WBD stock rises as Paramount calls Netflix deal “presumptively unlawful” and a key deadline nears

New York, January 9, 2026, 21:12 ET — Market closed

Warner Bros. Discovery’s Series A shares rose about 2% on Friday as Paramount Skydance’s top lawyer urged U.S. lawmakers to take a hard look at Netflix’s planned deal for parts of WBD.

The stock has been trading like a vote on deal odds. Paramount reiterated this week that its $30-per-share all-cash tender offer — a bid to buy shares directly from investors at a set price — beats Netflix’s $27.75-per-share cash-and-stock agreement for WBD’s studios and streaming assets, with the offer set to expire on Jan. 21 unless extended. Ross Benes, a senior analyst at eMarketer, said it would be “surprising” if investors were swayed by Paramount’s arguments, though he added: “fading TV networks aren’t appealing to most investors.” Reuters

That spread is thin for a headline number, but it has room for bad news. Traders are weighing the chance of a higher bid against the risk that regulators slow the process, or block it, leaving the shares to reprice back toward fundamentals.

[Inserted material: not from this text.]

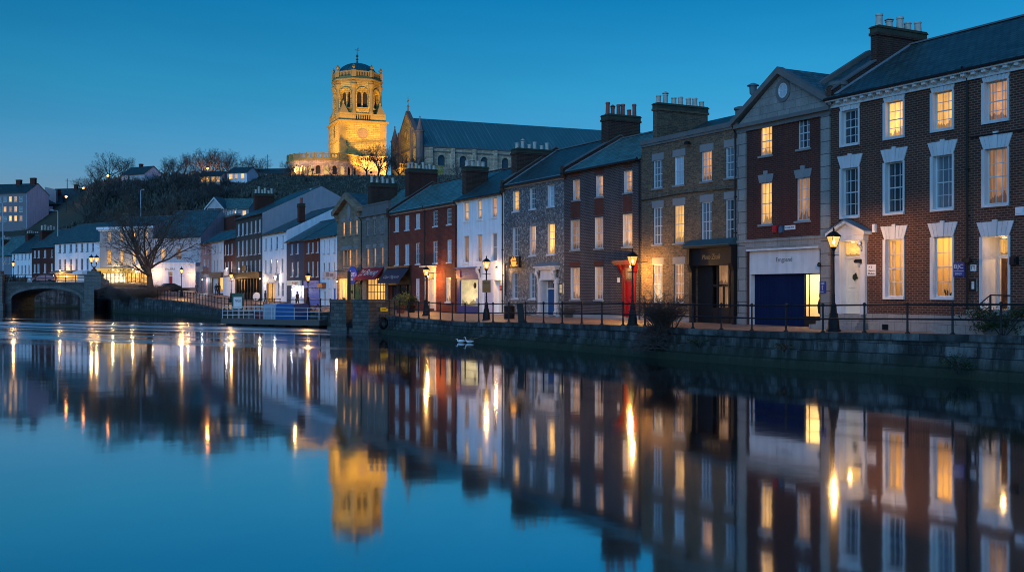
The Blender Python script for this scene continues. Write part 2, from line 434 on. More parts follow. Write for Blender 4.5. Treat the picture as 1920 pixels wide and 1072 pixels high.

In a statement to a House Judiciary subcommittee, Paramount chief legal officer Makan Delrahim called the Netflix-WBD deal “presumptively unlawful” and “clearly anticompetitive,” arguing that Netflix’s defense leaned on a market definition that treats free video platforms as substitutes for premium streaming. TheWrap

WBD has tried to keep the focus on certainty. Board chair Samuel A. Di Piazza Jr. said Paramount’s proposal “continues to provide insufficient value,” and warned that heavy debt funding would raise closing risk; WBD has described the Paramount structure as a leveraged buyout — a purchase funded largely with borrowed money.

The company has also laid out the price of switching tracks. In a filing-backed letter, WBD said exiting the Netflix agreement would trigger a $2.8 billion termination fee and bring total costs of about $4.7 billion, or $1.79 per share, once other financing-related charges are included.

On Friday, WBD ended at $28.89, about $1 below Paramount’s $30 headline price, in a broader market advance. Trading volume was about 31.8 million shares, below the stock’s 50-day average, MarketWatch data showed.

But this is still a regulatory story as much as a price story. The Associated Press reported that a deal with either bidder is expected to draw heavy antitrust scrutiny and could take more than a year to close, adding another layer of uncertainty for shareholders and deal financing.

The next hard date is Jan. 21, when Paramount’s tender offer is set to expire unless it extends the deadline. Investors will also watch for any formal moves by regulators reviewing the competing transactions and, beyond the deal noise, WBD’s next earnings update — which Nasdaq estimates for Feb. 26 — for signs of how quickly the company is stabilizing cash flow across streaming and legacy networks.